Consider this recent storyline trailer for Homefront, which includes footage of U.S. Secretary of State Hillary Clinton’s spring 2010 criticism for the North’s alleged sinking of a South Korean vessel as an element to hype the U.S.’s in-game tensions with the North:

That trailer shows in a simple way how unpredictable the North is. The expected next ruler of North Korea and the chief antagonist in the Homefront game, Kim Jong-un, had been photographed so infrequently that the image created of him by Homefront’s developers for the trailer turned out to be quite wrong. While he’s slender in the gaming version; he’s chubby in the photo that came out of him in October. Members of the development team for Homefront recently told me they’re changing the face, now that they’ve seen the real thing.

Much of the world wishes they could predict the actions of North Korea, which has sent mixed signals about its interest in continuing or stopping a nuclear weapons program, in reconciling with the South and of having normal relations with the United States and its Asian neighbours. A group of video game developers will be no more capable of anticipating the North’s actions than anyone else, and their success or failure with a game that makes the North the enemy that could be released when the North is a more active foe is unknown.

What can be sure is that, if we have more days like today, Homefront’s publisher probably won’t march a fake North Korean army through downtown Los Angeles again to hype their game. That kind of thing won’t be as easy to chuckle at.


    • Except the North Vietnamese weren’t suspected of having a few Nuclear Warheads….that changes the equation greatly. There’s no way the US would try to invade and topple the DPRK’s leadership.

      But even so, I re-watched the Homefront story trailer, and the scenario they put forward is somewhat plausible. I know people keep saying how backward ass the North is…but when you watch the trailer, you notice that nothing substantial happens till after they reunify the country….so they have access to South Korea’s wealth, industry and technology, you couple that with the North’s military dictatorship…and what follows in entirely plausible.

      But all that being said, plausible =/= probable. Still, its not as far fetched as a lot of people have been saying….and I thought Video Games were supposed to be about exploring situations that were a bit out there..

      • I wouldn’t even go as far as to say it’s ‘plausible. ‘If unification happened they open the floodgates, the South will have to deal with an influx of several million ‘refugees’. This will absolutely cripple the South Korean economy, which now has a huge humanitarian crisis on its hand, let alone gearing for war.

        German unification nuked their economy, took decades to move past and even now, much of the East is still quite poor compared to the rest.

        Unified Korea or not, invading the most powerful and advanced military in the world across the Pacific ocean, which is crawling with US Battle groups is just that, impossible.
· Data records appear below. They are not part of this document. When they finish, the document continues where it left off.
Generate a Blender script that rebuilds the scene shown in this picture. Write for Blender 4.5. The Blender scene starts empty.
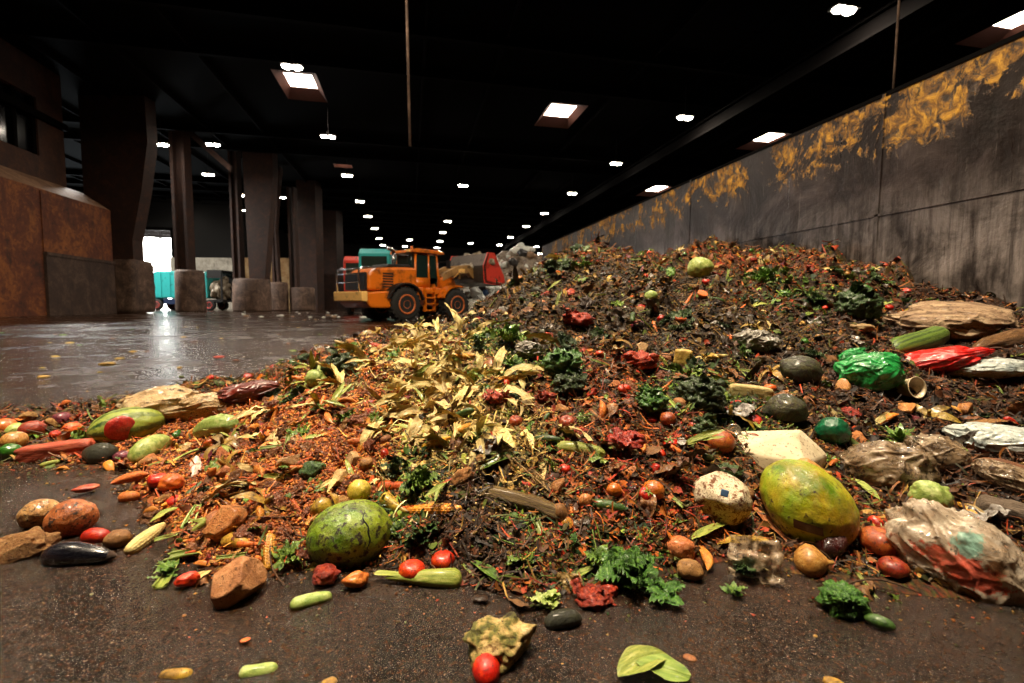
EXPO = 0.18
import bpy, math, random
import numpy as np
from mathutils import Vector, Matrix, Euler, Quaternion
PI = math.pi
R = math.radians
rnd = random.Random(11)
rng = np.random.default_rng(7)
scene = bpy.context.scene
col = scene.collection

# ------------------------------------------------------------------ camera
F = 483.0
CAMZ = 0.80
YAW, PITCH, ROLL = R(-11.9), R(-4.3), R(0.5)
cam_rot = Matrix.Rotation(YAW, 3, 'Z') @ Matrix.Rotation(R(90) + PITCH, 3, 'X') @ Matrix.Rotation(ROLL, 3, 'Z')
AX = Vector((math.sin(-YAW), math.cos(YAW), 0))
SIDE = Vector((math.cos(YAW), -math.sin(-YAW), 0))
CAM = Vector((0, 0, CAMZ))

def ray(px, py):
    return cam_rot @ Vector(((px - 512) / F, (341.5 - py) / F, -1.0))

def P(px, py, d):
    """point of the place seen at that spot of the photograph, d metres ahead"""
    r = ray(px, py)
    return CAM + r * (d / r.dot(AX))

def on_z(px, py, z):
    r = ray(px, py)
    return CAM + r * ((z - CAMZ) / r.z)

# ------------------------------------------------------------------ colours
def lin(c):
    return c / 12.92 if c <= 0.04045 else ((c + 0.055) / 1.055) ** 2.4

def hx(s, a=1.0):
    s = s.lstrip('#')
    return tuple(lin(int(s[i:i + 2], 16) / 255) for i in (0, 2, 4)) + (a,)

# ------------------------------------------------------------------ numpy noise
def _hash(ix, iy, iz, seed):
    h = (ix.astype(np.int64) * 374761393 + iy.astype(np.int64) * 668265263 + iz.astype(np.int64) * 2147483647 + seed * 1274126177) & 0xFFFFFFFF
    h = ((h ^ (h >> 13)) * 1274126177) & 0xFFFFFFFF
    h = ((h ^ (h >> 15)) * 2246822519) & 0xFFFFFFFF
    return ((h ^ (h >> 16)) & 0xFFFF) / 32767.5 - 1.0

def vn(p, seed=0):
    p = np.asarray(p, float)
    i = np.floor(p); f = p - i; f = f * f * (3 - 2 * f)
    x, y, z = i[..., 0], i[..., 1], i[..., 2]
    r = 0
    for dx in (0, 1):
        for dy in (0, 1):
            for dz in (0, 1):
                w = (f[..., 0] if dx else 1 - f[..., 0]) * (f[..., 1] if dy else 1 - f[..., 1]) * (f[..., 2] if dz else 1 - f[..., 2])
                r = r + w * _hash(x + dx, y + dy, z + dz, seed)
    return r

def fbm(p, oct=3, seed=0, gain=0.5):
    p = np.asarray(p, float); a = 1.0; r = 0
    for k in range(oct):
        r = r + a * vn(p * (2.03 ** k) + 13.7 * k, seed + k); a *= gain
    return r

# ------------------------------------------------------------------ mesh makers: return (verts Nx3, faces list)
def to_mesh(name, v, f, mats=(), smooth=True, midx=None, cols=None):
    me = bpy.data.meshes.new(name)
    v = np.asarray(v, float)
    me.from_pydata([tuple(a) for a in v], [], [tuple(int(i) for i in q) for q in f])
    for m in mats: me.materials.append(m)
    if smooth: me.polygons.foreach_set('use_smooth', [True] * len(me.polygons))
    if midx is not None: me.polygons.foreach_set('material_index', midx)
    if cols is not None:
        ca = me.color_attributes.new('Col', 'FLOAT_COLOR', 'POINT')
        ca.data.foreach_set('color', np.asarray(cols, np.float32).ravel())
    me.update()
    return me

def fast_mesh(name, v, f, k, mats=(), cols=None, smooth=False):
    """big mesh with faces of equal size k"""
    me = bpy.data.meshes.new(name)
    v = np.asarray(v, np.float32); f = np.asarray(f, np.int32)
    me.vertices.add(len(v)); me.vertices.foreach_set('co', v.ravel())
    me.loops.add(f.size); me.loops.foreach_set('vertex_index', f.ravel())
    me.polygons.add(len(f))
    me.polygons.foreach_set('loop_start', np.arange(0, f.size, k, dtype=np.int32))
    me.polygons.foreach_set('loop_total', np.full(len(f), k, np.int32))
    if smooth: me.polygons.foreach_set('use_smooth', np.ones(len(f), bool))
    for m in mats: me.materials.append(m)
    if cols is not None:
        ca = me.color_attributes.new('Col', 'FLOAT_COLOR', 'POINT')
        ca.data.foreach_set('color', np.asarray(cols, np.float32).ravel())
    me.update(calc_edges=True); me.validate()
    return me

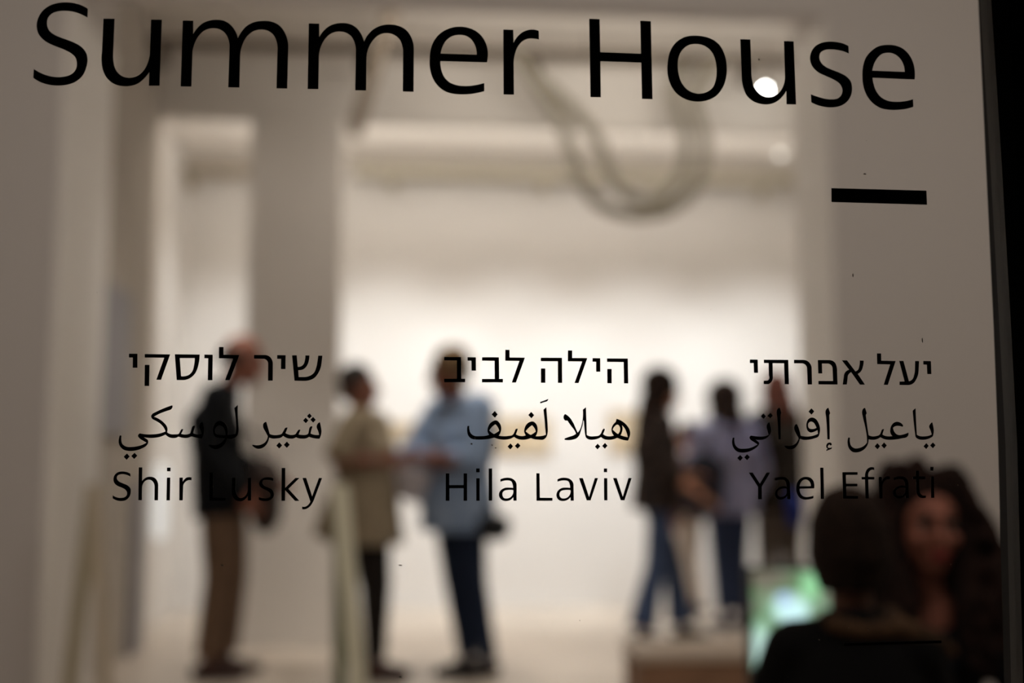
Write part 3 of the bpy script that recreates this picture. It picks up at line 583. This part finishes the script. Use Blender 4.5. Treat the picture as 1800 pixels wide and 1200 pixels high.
# B: man in a stone overshirt, sleeves rolled, arms folded, facing right
def b_tail(bm, J, s):
    tube(bm, [J['waist']+Vector((0, -.10, .05))*s, Vector((0, -.19, .92))*s, Vector((0, -.245, .78))*s], [(.13*s, .05*s), (.16*s, .06*s), (.17*s, .05*s)], 16, cap=False)
person('grey-haired man in a stone beige overshirt, facing the man in blue', spot_at(643, 6.05), -104, 1.62, (132, 84, 66),
    dict(head=(0, -.055, 1.615), neck=(0, -.04, 1.45), elR=(.30, -.08, 1.20), wrR=(.26, .16, 1.20), elL=(-.225, .04, 1.12), wrL=(-.10, .30, 1.10), chest=(0, -.03, 1.28),
        anL=(-.10, .04, .085), anR=(.10, .09, .085), knL=(-.10, .05, .5), knR=(.10, .07, .5)),
    dict(mat=clothmat('stone_linen', (142, 129, 108)), name='overshirt', hem=.74, loose=1.52, flare=1.12, sleeve=.5, extra=[b_tail]),
    dict(mat=clothmat('black_denim', (36, 31, 28)), loose=1.08), dict(kind='short', mat=M_HGREY), dict(mat=M_BSHOE), hands=dict(R=((-.1, 1, 0), (-1, 0, 0), .5), L=((.5, .8, .1), (0, 0, -1), .5)))
# C: man in a light blue shirt, back half turned, facing left
person('man in a light blue shirt and slim dark jeans with folded arms', spot_at(804, 6.1), 122, 1.72, (126, 78, 58),
    dict(head=(-.01, .07, 1.605), neck=(0, .01, 1.45), elL=(-.24, .06, 1.12), wrL=(.04, .25, 1.16), elR=(.28, .13, 1.15), wrR=(-.13, .245, 1.13),
        knL=(-.12, -.03, .50), anL=(-.13, -.11, .085), knR=(.05, -.02, .50), anR=(.0, -.07, .085), chest=(0, -.03, 1.28)),
    dict(mat=clothmat('light_blue_chambray', (148, 168, 196), rgb2=(128, 149, 180), scale=5), name='shirt', hem=.76, loose=1.50, sleeve=.72),
    dict(mat=clothmat('indigo_denim', (34, 44, 64)), loose=1.02, flare=.985, length=1.0), dict(kind='short', mat=M_HBROWN, cap=1.05), dict(mat=M_DSHOE, high=False), head_nod=-8, head_turn=-48,
    hands=dict(L=((1, -.1, 0), (0, -1, 0), .4), R=((-1, -.15, 0), (0, -1, 0), .4)))
# D: woman with long dark hair, patterned blouse, flared jeans, facing right
person('woman with long dark hair in a dark patterned blouse and blue flared jeans', spot_at(1156, 7.1), -82, 1.69, (180, 126, 98),
    dict(head=(0, .05, 1.615), elR=(.235, .0, 1.09), wrR=(.27, .19, .95), elL=(-.19, .03, 1.13), wrL=(-.10, .24, 1.06),
        knR=(.10, -.05, .50), anR=(.14, -.17, .085), knL=(-.10, .14, .50), anL=(-.10, .20, .085)),
    dict(mat=clothmat('dark_patterned_viscose', (56, 45, 40), rgb2=(20, 17, 17), scale=22), name='blouse', hem=.84, loose=1.32, sleeve=.64),
    dict(mat=clothmat('blue_denim', (58, 70, 96)), name='jeans', loose=1.05, flare=1.32), dict(kind='long', mat=M_HDARK, len=.36, cap=1.22), dict(mat=M_DSHOE), slim=.90,
    hands=dict(R=((.1, .8, -.5), (0, 0, -1), .6), L=((.2, .9, .1), (0, 0, -1), .6)), head_nod=-6)
# E: woman in a lavender hoodie, seen from behind
def hood(bm, J, s):
    ball(bm, J['neck']+Vector((0, -.085, -.05))*s, (.105*s, .06*s, .075*s)); ball(bm, J['neck']+Vector((0, -.05, .0))*s, (.08*s, .05*s, .045*s))
person('woman with brown hair in a loose lavender hooded top and dark jeans, seen from behind', spot_at(1283, 7.75), 8, 1.66, (150, 104, 82),
    dict(head=(0, .05, 1.60), elL=(-.25, .05, 1.14), wrL=(-.20, .22, 1.10), elR=(.26, .0, 1.12), wrR=(.28, .06, .88), knL=(-.07, .01, .5), anL=(-.06, -.02, .085), knR=(.08, .02, .5), anR=(.07, -.01, .085)),
    dict(mat=clothmat('lavender_fleece', (150, 150, 176), rgb2=(116, 116, 146), scale=6), name='hooded_top', hem=.80, loose=1.42, extra=[hood]),
    dict(mat=clothmat('dark_indigo_denim', (52, 62, 88)), name='jeans', loose=1.08), dict(kind='long', mat=M_HDARK, len=.12, cap=1.32), dict(mat=mat('grey_blue_canvas', srgb(66, 66, 84), .8)), slim=.92, head_nod=-12, hs=1.22)
# F: person in an olive jacket at the right edge of the opening
person('person in a dark olive jacket and taupe trousers beside the right edge of the opening', spot_at(1374, 7.9), 22, 1.76, (150, 84, 66),
    dict(head=(0, .03, 1.62), elL=(-.30, .08, 1.18), wrL=(-.42, .22, 1.22), elR=(.22, .0, 1.12), wrR=(.20, .14, .95)),
    dict(mat=clothmat('dark_olive_wool', (40, 33, 26)), name='jacket', hem=.78, loose=1.34),
    dict(mat=clothmat('taupe_cotton', (92, 82, 74)), loose=1.2), dict(kind='long', len=.16, mat=clothmat('auburn_hair', (96, 56, 44), rgb2=(66, 38, 30), scale=60)), dict(mat=M_DSHOE))
# young visitor between the two women
person('young visitor with dark hair half hidden between the two women in jeans', spot_at(1214, 8.45), 55, 1.42, (168, 118, 98), None,
    dict(mat=clothmat('dark_red_brown_knit', (84, 62, 56)), name='jumper', hem=.84, loose=1.1),
    dict(mat=clothmat('pale_cotton', (196, 180, 164)), loose=1.0), dict(kind='short', mat=M_HDARK), dict(mat=M_DSHOE), slim=.9)

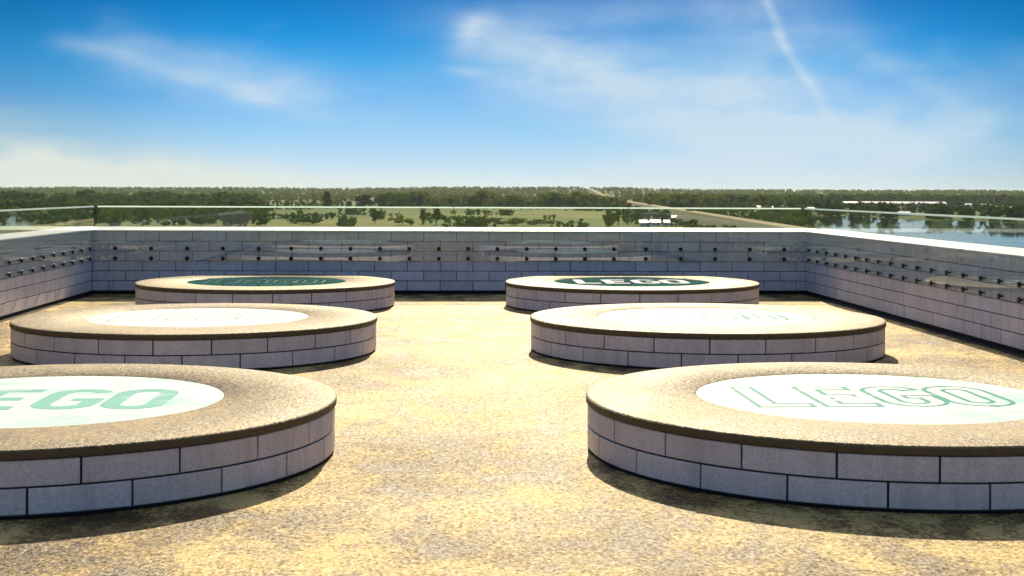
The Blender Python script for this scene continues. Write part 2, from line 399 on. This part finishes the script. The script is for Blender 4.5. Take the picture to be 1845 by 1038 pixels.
for i in range(5):
    y1 = YB-.10-i*3.6
    panel(f'glass pane on the right parapet, {ordn[i]} from the far corner', .10+i*3.6, .10+(i+1)*3.6, (XR, YB, 0), R(-90), 6, 'glass panes on the right parapet')
for i in range(4):
    L = YB-YN
    panel(f'glass pane on the left parapet, {ordn[i]} from the far corner', L-.10-(i+1)*3.6, L-.10-i*3.6, (XL, YN, 0), R(90), 6, 'glass panes on the left parapet')

# ------------------------------------------------------------------ round brick podiums with glass discs
NB = 22; PL = .018; CAP = .058; CH = (HS-PL-CAP)/2
da = 2*math.pi/NB; ja = .015/RS
def curved_brick():
    a0, a1 = ja/2, da-ja/2; h = CH-.012; b = .005; ri, ro = RS-.05, RS
    prof = [(ri, 0), (ro-b, 0), (ro, b), (ro, h-b), (ro-b, h), (ri, h)]
    me = lathe(prof, 6, 'brick', a0=a0, a1=a1, smooth=False)
    bm = bmesh.new(); bm.from_mesh(me); bm.verts.ensure_lookup_table(); k = len(prof)
    bm.faces.new([bm.verts[i] for i in range(k)]); bm.faces.new([bm.verts[6*k+i] for i in reversed(range(k))])
    bmesh.ops.recalc_face_normals(bm, faces=bm.faces[:]); bm.to_mesh(me); bm.free()
    me.materials.append(MATS['brick_white']); return me
CB = curved_brick()
CORE = lathe([(RS-.012, .0), (RS-.012, HS-CAP)], 96, 'core', cap_top=True); CORE.materials.append(MATS['mortar'])
PLN = lathe([(RS-.009, .002), (RS-.009, PL-.003)], 96, 'plinth'); PLN.materials.append(MATS['drain_black'])
RIM = lathe([(RS-.03, HS-CAP+.001), (RS+.008, HS-CAP+.001), (RS+.012, HS-CAP+.006), (RS+.012, HS-.012)], 144, 'rim'); RIM.materials.append(MATS['cap_edge'])
TOP = lathe([(RS+.012, HS-.0118), (RS+.004, HS-.002), (RS-.01, HS), (RD+.02, HS), (RD+.008, HS-.010)], 144, 'top_ring'); TOP.materials.append(MATS['cap_resin'])
def disc_mesh(mat):
    me = lathe([(RD+.012, HS-.030), (RD+.012, HS-.008), (RD+.006, HS-.003)], 120, 'glass_disc', cap_top=True)
    me.materials.append(MATS[mat]); return me
# letter shapes (unit height), loops: outer first, then holes
def rrect(x0, y0, x1, y1, r, n=6):
    pts = []
    for cx, cy, s0 in ((x1-r, y1-r, 0), (x0+r, y1-r, 90), (x0+r, y0+r, 180), (x1-r, y0+r, 270)):
        for i in range(n+1):
            a_ = R(s0+90*i/n); pts.append((cx+r*math.cos(a_), cy+r*math.sin(a_)))
    return pts
sw_ = .155
def arc(cx, cy, r, a0, a1, n=8): return [(cx+r*math.cos(R(a0+(a1-a0)*i/n)), cy+r*math.sin(R(a0+(a1-a0)*i/n))) for i in range(n+1)]
LET = {
 'L': ([(0, 1), (0, 0), (.42, 0), (.42, sw_), (sw_, sw_), (sw_, 1)], []),
 'E': ([(0, 0), (.42, 0), (.42, sw_), (sw_, sw_), (sw_, .425), (.37, .425), (.37, .575), (sw_, .575), (sw_, 1-sw_), (.42, 1-sw_), (.42, 1), (0, 1)], []),
 'G': (arc(.24, .76, .24, 20, 180)+arc(.24, .24, .24, 180, 360)+[(.48, .52), (.24, .52), (.24, .40), (.34, .40)]+arc(.24, .24, .10, 0, -180)+arc(.24, .76, .10, 180, 20), []),
 'O': (rrect(0, 0, .48, 1, .24), [rrect(.145, .145, .335, .855, .095)]),
}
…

It does make for some great fiction though.

        • Unified Germany is now, however, one of the most economically strong countries in Europe… they’re practically bankrolling the EU at this stage.

    • This sort of thing happens all the time along the border, NK will be antagonistic and there will be some hand wrangling and angry speeches but nothing will come from it because a war between the 2 would see catastrophic loss of life on both sides within a short time even without nuclear weapons.

        • Hes old and preparing to hand over the state to his son eventually and he isnt the most stable of people but he has China holding him on a short leash.

          Theres nothing really to be gained from war between the 2 for either country and China sure as hell doesnt want war because 2 of its industrial provinces border NK and they dont want the inevitable flood of refugees and as such given that they’re NKs main source of food they always exercise that muscle if NK starts to get too stupid.

  • I just hope that if there is a war, that the game get’s released before it starts. Imagine the potential media backlash against them while the US was involved in another war against North Korea.

    It being set in an NK conquered US might mitigate things a little, but it could still get nasty.

  • I imagine it’s Kim or his boy explaining to the rest of the world that there might be a change in leadership coming… but they are still not to be messed with.

    A few fired shells, some bad language, an old grievance about a border island… nothing drastic.